The solution is the creation of institutions that are co-equal to the government, which sounds absurd and yet such institutions have a rich history in the West. Much of the middle ages contained such a co-equal institution. The Church made laws and regulations, levied taxes, operated Europe’s criminal courts and social programs. At one end of each town was the prince and his castle; at the other end was the priest and his church. They competed on almost every level, and the competition was genuinely fierce. The 10th century French Cluniacs, for example, recognized no authority other than the pope. Imagine being the king of France and having thousands of Cluniacs, together with their buildings, schools and vast wealth, in your country yet totally outside of your authority. Consider that these Cluniacs – numbering over 1,000 monasteries and over a million followers – largely controlled the social and civil aspects of villages across Western Europe and were strong proponents of Pax et treuga Dei, which meant they refused to support political violence (that is: war) and asserted that violence was forbidden in Cluny domains, thus rejecting a basic tool of political ambition (again: war). (This is also the problem that Henry VIII faced with the monasteries in the 16th century that lead him to abolish monasteries.)

It’s gets crazier. The Templars were a monastic-military-banking empire likewise under the pope’s authority while operating throughout Europe (and beyond). Institutions co-equal to governments were fairly common in Europe in the middle ages.

The prince and priest further created and recognized new institutions such as universities and guilds. But the prince realized there was a fundamental problem: at the atop the system of benevolent feudalism was God, and the priest was closer to that ultimate power. Thus, the prince focused on ideologies and institutions that would dislodge God from the apex (that’s how you get secular humanism), solidify government at the top of the power pyramid, and render all other institutions but vassals to government.

So “co-equal institutions” isn’t kooky; it’s actually how the West once operated. The other complaint is that “isn’t such a power structure what Muslims advocate and/or have in the Middle East?”

Islam is a religion of social organization. For example, “jurists” feature prominently in Islam (as they do in Judaism). For Muslims, the religion isn’t “co-equal” with government; the religion is the government.[2] Islam does not promote competing institutions; it promotes unified institutions (and those that cannot be unified under Islam are marginalized or extinguished).

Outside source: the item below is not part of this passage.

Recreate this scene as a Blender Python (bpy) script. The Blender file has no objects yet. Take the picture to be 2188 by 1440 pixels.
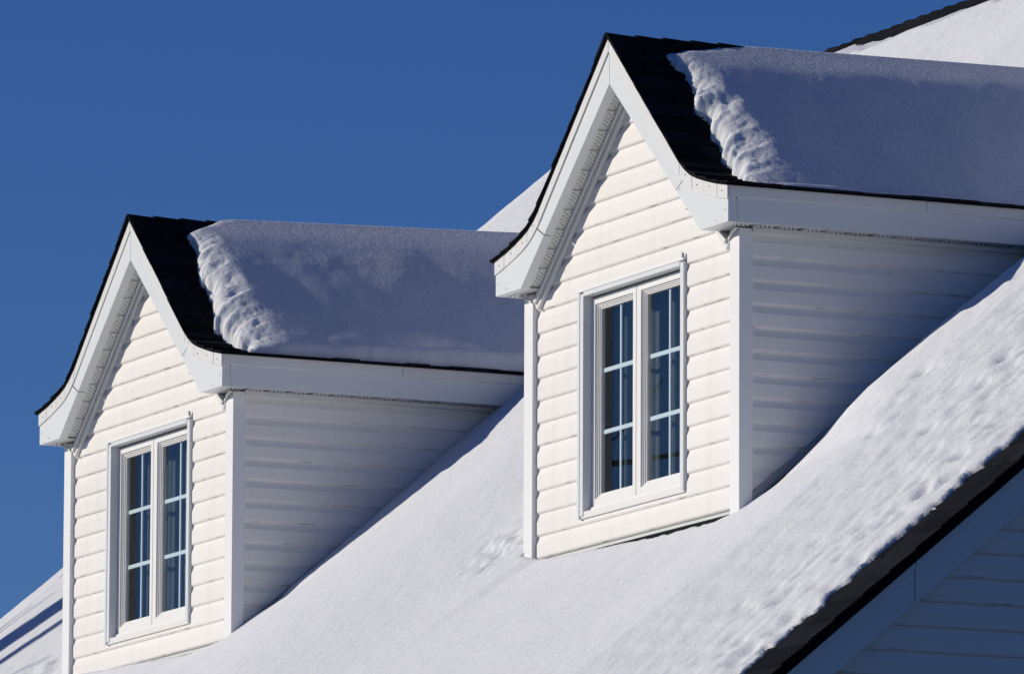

The challenge is not how to “exit” the government but rather how to create a competing institution. Modern Western governments operate on the politics of negation solely to prohibit genuine competition. The early medieval church rose to its position because the governments had collapsed out of their own incompetence and greed. Into the void stepped the competing institution. Governments don’t permit competing power; it must be seized. The usual formula of seizing power from a weak government in order to simply create another government was rejected by the church. The genius of the medieval church is that they did not seize power as government but rather as competition to government.

Related

No Man is an Island

Politics of Negation

[1] Any locus of authority, of social credibility, such that frameworks (of interpretation, behavior, etc.) are consented to and followed by some significant portion of a population. Such institutions exert authority explicitly but, more importantly, implicitly throughout a culture.

[2] The reality in Islam is actually even more complex. Islam is not the combination of religion and government because government had never existed as a thing unto itself. “Government” as a Western idea is largely foreign to Islamic thought. This is why many seemingly basic government functions such as taxation and inter-generational persistence (of government) become exceedingly complex problems in Islam.